### WHAT TO PRODUCE
Every line from the first one to the line containing "return tuple(((v /" should be echoed exactly; leave out the rest.

### SUPPLIED MATERIAL
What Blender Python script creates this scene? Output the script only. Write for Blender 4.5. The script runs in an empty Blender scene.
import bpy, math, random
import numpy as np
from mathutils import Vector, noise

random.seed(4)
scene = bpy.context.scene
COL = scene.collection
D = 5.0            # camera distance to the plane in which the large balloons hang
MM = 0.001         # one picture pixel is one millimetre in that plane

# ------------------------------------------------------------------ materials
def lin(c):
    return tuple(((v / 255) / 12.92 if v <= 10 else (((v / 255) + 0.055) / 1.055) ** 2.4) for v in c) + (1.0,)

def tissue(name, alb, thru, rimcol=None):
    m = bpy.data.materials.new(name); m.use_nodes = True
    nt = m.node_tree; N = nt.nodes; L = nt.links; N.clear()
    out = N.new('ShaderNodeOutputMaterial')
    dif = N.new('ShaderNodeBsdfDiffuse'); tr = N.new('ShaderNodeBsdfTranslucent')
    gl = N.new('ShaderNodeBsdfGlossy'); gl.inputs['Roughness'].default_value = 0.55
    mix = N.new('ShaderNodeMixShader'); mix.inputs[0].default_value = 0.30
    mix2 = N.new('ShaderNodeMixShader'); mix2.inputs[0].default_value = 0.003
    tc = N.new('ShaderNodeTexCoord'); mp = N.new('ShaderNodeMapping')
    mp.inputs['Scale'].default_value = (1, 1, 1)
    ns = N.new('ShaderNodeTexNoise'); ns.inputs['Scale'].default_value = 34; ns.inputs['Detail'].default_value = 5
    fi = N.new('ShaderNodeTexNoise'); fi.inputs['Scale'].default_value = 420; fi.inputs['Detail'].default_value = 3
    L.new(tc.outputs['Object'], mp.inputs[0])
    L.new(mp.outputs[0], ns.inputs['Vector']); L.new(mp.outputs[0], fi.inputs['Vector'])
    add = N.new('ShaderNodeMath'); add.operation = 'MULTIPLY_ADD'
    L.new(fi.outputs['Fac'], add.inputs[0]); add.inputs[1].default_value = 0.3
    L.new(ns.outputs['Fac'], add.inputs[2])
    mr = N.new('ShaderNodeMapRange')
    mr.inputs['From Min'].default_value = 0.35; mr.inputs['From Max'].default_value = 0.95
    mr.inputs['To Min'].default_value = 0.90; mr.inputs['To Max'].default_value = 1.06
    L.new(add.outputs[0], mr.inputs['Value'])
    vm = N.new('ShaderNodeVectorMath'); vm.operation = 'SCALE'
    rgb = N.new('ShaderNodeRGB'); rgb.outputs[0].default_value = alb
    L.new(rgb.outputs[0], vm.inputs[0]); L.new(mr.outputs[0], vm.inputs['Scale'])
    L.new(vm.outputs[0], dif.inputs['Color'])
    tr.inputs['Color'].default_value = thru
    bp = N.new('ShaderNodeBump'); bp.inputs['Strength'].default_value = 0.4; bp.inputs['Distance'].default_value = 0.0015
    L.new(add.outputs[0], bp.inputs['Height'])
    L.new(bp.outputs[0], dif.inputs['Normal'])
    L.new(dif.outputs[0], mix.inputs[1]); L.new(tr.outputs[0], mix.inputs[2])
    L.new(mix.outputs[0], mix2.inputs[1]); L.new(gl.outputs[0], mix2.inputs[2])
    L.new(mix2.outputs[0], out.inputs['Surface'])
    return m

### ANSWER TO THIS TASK
What Blender Python script creates this scene? Output the script only. Write for Blender 4.5. The script runs in an empty Blender scene.
import bpy, math, random
import numpy as np
from mathutils import Vector, noise

random.seed(4)
scene = bpy.context.scene
COL = scene.collection
D = 5.0            # camera distance to the plane in which the large balloons hang
MM = 0.001         # one picture pixel is one millimetre in that plane

# ------------------------------------------------------------------ materials
def lin(c):
    return tuple(((v / 255) / 12.92 if v <= 10 else (((v / 255) + 0.055) / 1.055) ** 2.4) for v in c) + (1.0,)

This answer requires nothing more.